All these matters were, properly, for the consideration of the jury, and the verdict must be regarded as having settled them in favor of appellee in every essential requisite to sustain a right of recovery by him, and, except for some other ground, the verdict and judgment will have to stand.

It is very strenuously insisted that the appellants are not liable in any event; that they were not the employers of appellee, and hence that no duty of master to servant existed; that appellee was employed by and was under the control of a foreman, who was in charge under a superintendent of the building employed by the owner.

We need not repeat the evidence that is relied upon to *490support such contention. It is not all one way, as is argued.

Both counts of the declaration alleged that the appellant employed the appellee, and the negligence that was charged was charged as being the negligence of the appellant and its agents, and there was evidence enough to support the verdict under either count of the declaration.

Criticism is made concerning the giving of some instructions and the refusal of others; but, upon a consideration of them as a whole, we are satisfied that no substantial error was committed in regard thereto.

That the damages awarded are excessive we think is clear.
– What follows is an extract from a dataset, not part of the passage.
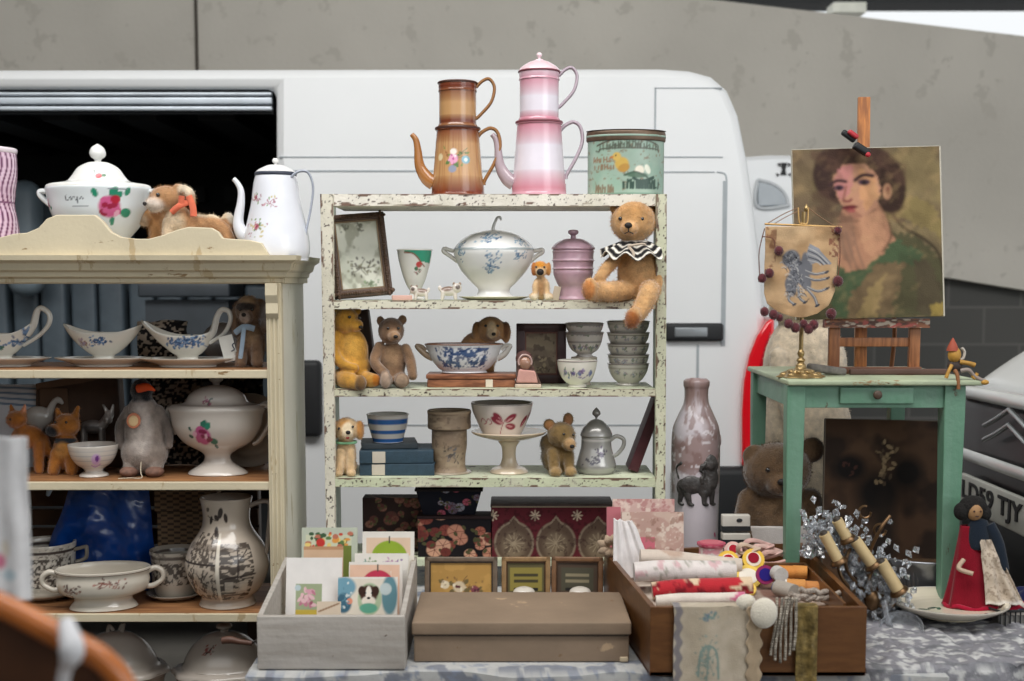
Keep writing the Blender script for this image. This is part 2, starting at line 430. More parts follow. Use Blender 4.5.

While appellee was hurt severely, we do not find in the evidence anything to justify so large an award, and, without repeating the evidence, we will merely say that unless the appellee shall, within ten days, enter a remittitur down to the sum of twenty-five hundred dollars, the judgment will be reversed on that ground, and the cause remanded for another trial.

Affirmed, if remittitur be entered down to §2,500; otherwise, reversed and remanded.